After the sporadic protests started at Ellesmere Port last Thursday night, the blockades and demonstrations spread yesterday to include depots in Bristol, Milford Haven, Manchester, Hythe in Hampshire, and Lincolnshire.

Little of the action involved permanent blockades of the depots, but the major petrol companies Shell, BP and Esso admitted that the demonstrations had disrupted supplies to garages across the North-west and South-west. As a result, motorists panicked in some areas and bought more than their usual amount of fuel. This increased the knock-on effects of the demonstrations, with growing numbers of petrol stations closing yesterday as supplies ran out.

A BP spokeswoman said: "The problem is two-fold because as well as experiencing disruption in our supply, people are also buying more petrol than normal."

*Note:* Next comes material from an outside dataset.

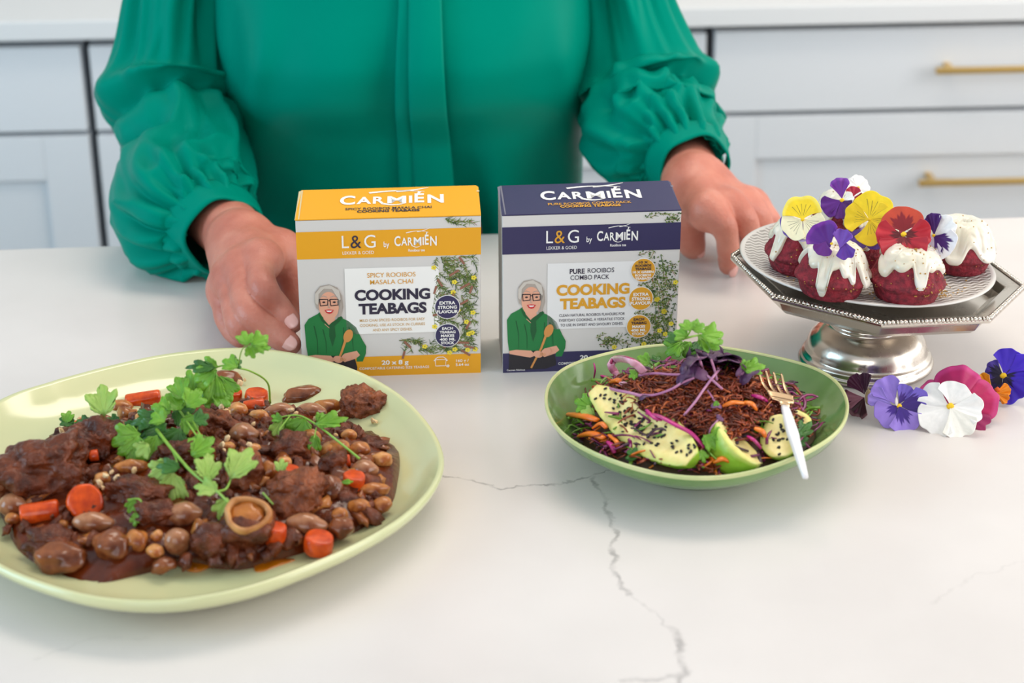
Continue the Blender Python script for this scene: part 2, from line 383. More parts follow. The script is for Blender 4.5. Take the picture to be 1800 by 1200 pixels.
def botanical(f, mb, regions, seed, rich):
    r = random.Random(seed)       # mats: 0 leaf 1 dark leaf 2 bloom 3 bark 4 stalk
    for (u0, v0, u1, v1, n, au, av) in regions:
        for _ in range(n):
            u, v = r.uniform(u0, u1), r.uniform(v0, v1); L = r.uniform(.06, .14); a = math.atan2(av, au)+r.uniform(-1.1, 1.1)
            pts = []; x, y = u, v
            for i in range(6):
                if u0-.01 <= x <= u1 and v0-.01 <= y <= v1: pts.append((x, y))
                a += r.uniform(-.22, .22); x += math.cos(a)*L/5; y += math.sin(a)*L/5*1.08
            if len(pts) < 3: continue
            f.stroke(mb, pts, .0045, r.choice([4, 3, 1]), .0004, .002)
            for p in pts:
                for sd in (-1, 1):
                    b = a+sd*r.uniform(.5, 1.0); l = r.uniform(.018, .042)*(.6 if rich else 1)
                    q = (p[0]+math.cos(b)*l, p[1]+math.sin(b)*l)
                    if u0-.01 <= q[0] <= .997 and v0-.01 <= q[1] <= v1+.01:
                        if rich and r.random() < .5: f.ell(mb, q[0], q[1], .007, .0045, r.choice([0, 1]), .0005, 7, b)
                        else: f.stroke(mb, [p, ((p[0]+q[0])/2+.002, (p[1]+q[1])/2), q], .0055, r.choice([0, 0, 1]), .0005, .001)
            if r.random() < .14:
                for k in range(5): f.ell(mb, pts[-1][0]+.009*math.cos(k*1.26), pts[-1][1]+.009*math.sin(k*1.26), .007, .0065, 2, .0006, 8)
            elif not rich and r.random() < .3:
                b = r.uniform(0, 3.1); f.stroke(mb, [(u, v), (min(u+.07*math.cos(b), .99), v+.05*math.sin(b))], .013, 3, .0006, .012)
def swoosh(f, mb, u, v, w_, h, mi):
    f.stroke(mb, [(u+w_*(-.25+.55*t), v-h*(1.0+.22*math.sin(t*3.1))) for t in [i/10 for i in range(11)]], h*.10, mi, .0006, h*.02)
    f.stroke(mb, [(u+w_*(.02+.32*t), v-h*(1.15+.45*t*t)) for t in [i/8 for i in range(9)]], h*.12, mi, .0006, h*.02)
    f.stroke(mb, [(u+w_*(-.12+.24*t), v+h*(.55+.25*math.sin(t*3.1))) for t in [i/8 for i in range(9)]], h*.10, mi, .0006, h*.03)
def logo(f, mb, u, v, w_, h, mi, b=.02):
    xs = [('C', -.44, .15, 1.25), ('A', -.285, .145, 1), ('R', -.145, .115, 1), ('M', .025, .185, 1), ('I', .155, .032, 1), ('É', .238, .095, 1.28), ('N', .392, .16, 1.2)]
    for ch, cx, ww, hs in xs:
        V, Fc = text_mesh(ch, b); capw = (V[:, 0].max()-V[:, 0].min()); 
        hh = h*hs
        f.text(mb, ch, u+cx*w_*1.04, v-(h*.06 if ch == 'C' else (h*(hs-1)*.5 if ch == 'É' else -h*.03)), hh, ww*w_, mi, b)
    swoosh(f, mb, u, v, w_, h, mi)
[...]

The protesters have threatened to step up their protests by targeting refineries such as Grangemouth, near Edinburgh, despite yesterday's claims from John Reid, the Secretary of State for Scotland, that the rising oil prices were to blame. "The people of this country do not resort to the French way of doing things, which causes massive disruption, inconvenience for their fellow citizens," he said on GMTV's Sunday programme. "We do it the British way - that means listening."

Shell - whose depot at Stanlow, near Ellesmere Port, was the target of a third day of protests yesterday - said up to 100 petrol stations in Lancashire, Cheshire and Merseyside were either dry or close to running out. A spokesman warned last night: "If it continues like this [the number] will certainly rise."

BP, the company first targeted by the largely unsuccessful Dump the Pump boycott last month, said roughly 140 of its petrol stations in the North-west were affected. Texaco has had about 12 garages run dry since the protests began at Milford Haven.

Esso said three of its eight oil depots around the country had been affected, leading to an undisclosed number of petrol stations in southern England and Lancashire running out of fuel. Its depots at Hythe, Avonmouth docks near Bristol and its large depot at Trafford Park, Manchester, were targeted.

In Manchester, where the fuel depot also services Elf and Texaco petrol stations, the protests began on Saturday evening when 20 lorries and tractors blocked the road. In Avonmouth, Esso's depot was targeted along with a joint Texaco and Total Fina depot .

Despite some ugly incidents in Cheshire, an Esso spokeswoman who visited a small protest at its fuel distribution depot in Hythe said the demonstrators were peaceful and very good humoured.

"It was a very pleasant chance to sunbathe and people were smiling and behaving very nicely. It was all very British," she said.

Demonstrators who parked eight lorries at the entrance to the Lindsey oil refinery in North Killingholme, Lincolnshire, were also peaceful, but still prevented oil tankers leaving the site.

Supermarkets have also been hit by panic buying, with some reporting a boost in fuel sales by up to 30 per cent.